Additional Thoughts:
The closest thing to this thought experiment I’ve come across are articles suggesting that climate change is the Great Filter event that prevents civilizations from achieving interstellar travel as part of Fermi’s Paradox. The paradox in short form is that if other intelligent life in the universe is likely, then why have we found no evidence of it? The Great Filter is one answer - That there exists some unknown obstacle that prevents intelligent life from spreading across the stars. Climate change understood as a population exceeding the carrying capacity of its planet and then collapsing could be a Great Filter event. Can’t reach for the stars if you’re melting away on Earth.

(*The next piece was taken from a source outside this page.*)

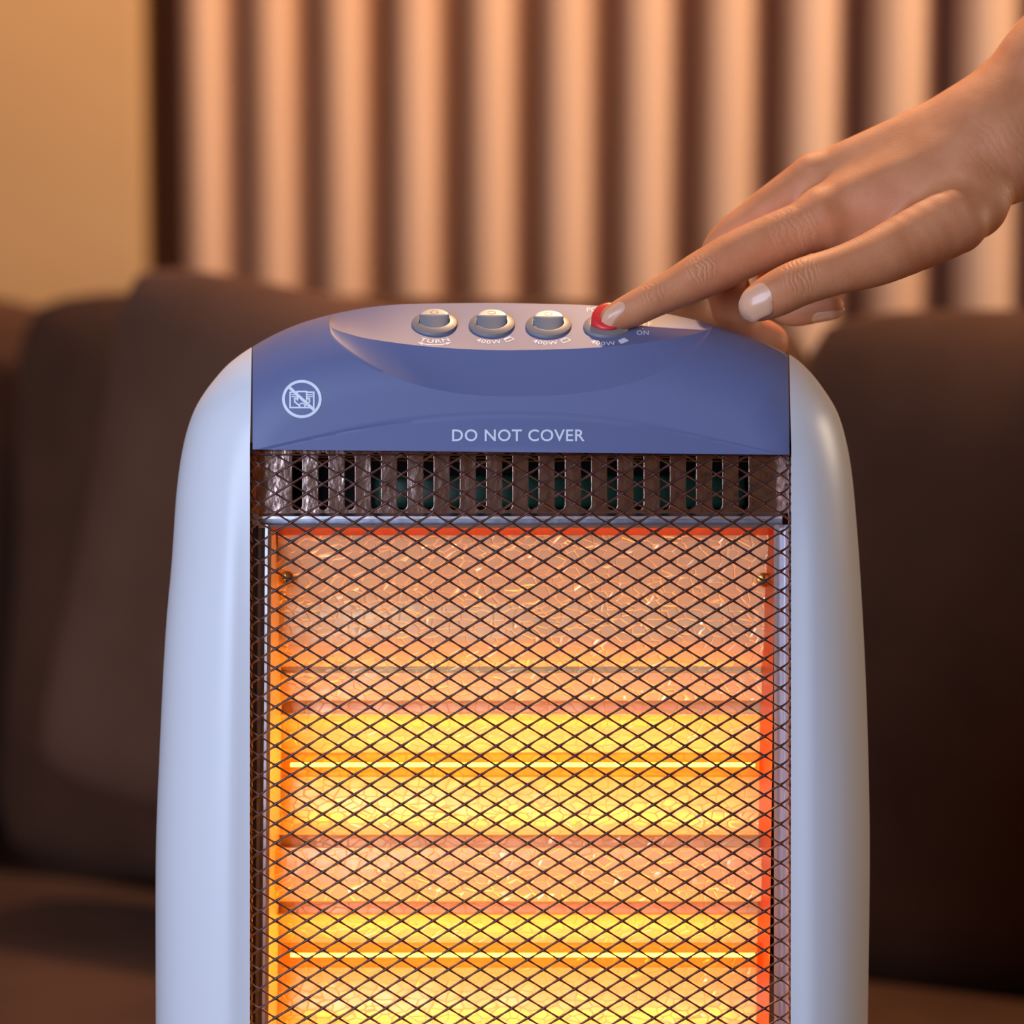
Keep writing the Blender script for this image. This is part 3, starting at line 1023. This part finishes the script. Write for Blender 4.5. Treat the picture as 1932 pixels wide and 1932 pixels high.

This experiment is also useful for thinking about future developments. Some would argue we’re also at the precipice of a monumental shift in our monetary system. Moving from fiat currencies to proof-of-work backed cryptocurrencies. Should the future of our monetary system be tied to technologies that incentivize leveraging the cheapest energy available regardless of its source? Will we curse ourselves for choosing yet another suboptimal way of living if the promise of renewable powered cryptocurrencies never takes hold and miners continue to burn coal for power? It would be a travesty to look back in 50 years and see that our monetary system could have had a different solution but we opted for one that somehow managed to directly tie burning more fossil fuels to maintaining functionality. Understanding whether the rise of cryptocurrencies is a path of least resistance or just a result of strange initial conditions is worth some thought. To any crypto-fanatics, yes not all cryptocurrencies are backed by proof-of-work but clearly the biggest ones today are and Bitcoin seemingly will never move away from it.